Shaw Guru
2008-04-02, 11:24 PM
You guys are amazing to figure this out. If someone called in with this challenge I know I would not be looking for an A speaker button. (not 100% sure what it would do) and a service call would be heading out. You definitely saved a headache for this customer and for a Shaw support rep as well. I'll add this tidbit of info into my audio issue section of my brain. :) Thanxs again.
adiabatic
2008-04-03, 04:15 PM
Interestingly, the CSR he got had the right answer: "a problem with the receiver." :D
IamCDN
2008-04-03, 04:31 PM
Yes, he did. So I called him back to let him know he was correct and what the specific problem was.
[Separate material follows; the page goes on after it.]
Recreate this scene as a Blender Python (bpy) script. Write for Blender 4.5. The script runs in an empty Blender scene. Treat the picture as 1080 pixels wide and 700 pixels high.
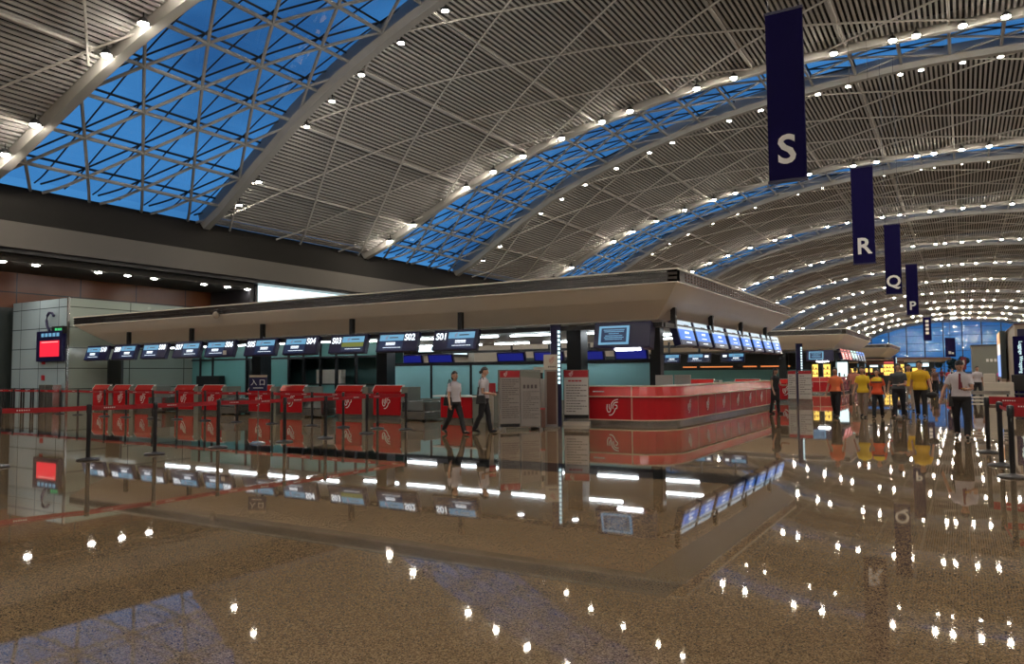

That way he can also offer the "A" button solution to anyone else that has similar problems :D
nelsonm64
2008-04-11, 08:45 AM
i get the odd audio dropout with some recordings. not just HD, but digital/anlogue channels aswell. does this reciever update firmware on it's own, or do you have to manually do it?
After much screwing around I hit the speaker A button and there was audio...fixed! Or so I thought. The channels that had no audio before now have audio, and even though my shaw dct6416 onscreen menu says DD 5.1, a check of my rear surround speakers reveals NO audio.
Is anyone else experiencing this problem? I suppose I should be grateful I'm getting ANY audio at all, after all, we are talking about shaw hd.
After much screwing around I hit the speaker A button and there was audio...fixed! Or so I thought. The channels that had no audio before now have audio, and even though my shaw dct6416 onscreen menu says DD 5.1, a check of my rear surround speakers reveals NO audio.
Is anyone else experiencing this problem? I suppose I should be grateful I'm getting ANY audio at all, after all, we are talking about shaw hd.
Make sure that you have invoked the correct DSP in your AVR to get audio to the rears. This is usually Dolby Pro Logic II for example, for the channels that are DD2.0 and the AVR often (but not always) picks the correct DSP for an incoming DD5.1 signal, which is only available on certain channels. Sometimes the AVR may simply be set to "stereo" or something else instead of the correct DSP. Read up on the various DSPs in the AVR operating manual and on the Dolby Website.
http://www.digitalhome.ca/forum/showthread.php?t=17870 DD5.1
http://www.digitalhome.ca/forum/showthread.php?t=57741 Useful post for newbies.
adiabatic
2008-04-27, 07:52 PM
Often, even though a feed is using DD5.1 they aren't using all the channels. As result, your rear speakers may be silent until you enable one of your virutal soundfield modes.
As an example... when I copied a F1 race off my DVR I noticed the stream was labelled as DD5.1. It's clearly a 2.0 broadcast though... Speed just didn't use the other 4 channels.
You guys are great! Thanks for the info.
My AVR was indicating a DD 5.1 incoming signal with these HD channels (6 little speaker icons etc...), and I had the DSP set to "Straight Decode" in order to get the raw DD 5.1 audio output sans the extra simulated audio effects. I re-checked and the AVR was definitely not set to down-mix for stereo output.
If the incoming signal were DD 2.0 my AVR would (should) automatically display only 2 speaker icons along with the "DTS Neo:6 Cinema" logo (that's how I have it set to handle incoming DD 2.0). I've never had misidentification issues with signals before so I tend to think the signal indicator on the AVR is correct.
So, as you suggested, it must either be that Shaw had incorrectly tagged the broadcasts as DD 5.1 when they were in fact DD 2.0, or the broadcasts were simply DD 5.1 mixes that didn't utilise the rear channels (to save time/money or whatever?).
Thanks again for your suggestions...great forum.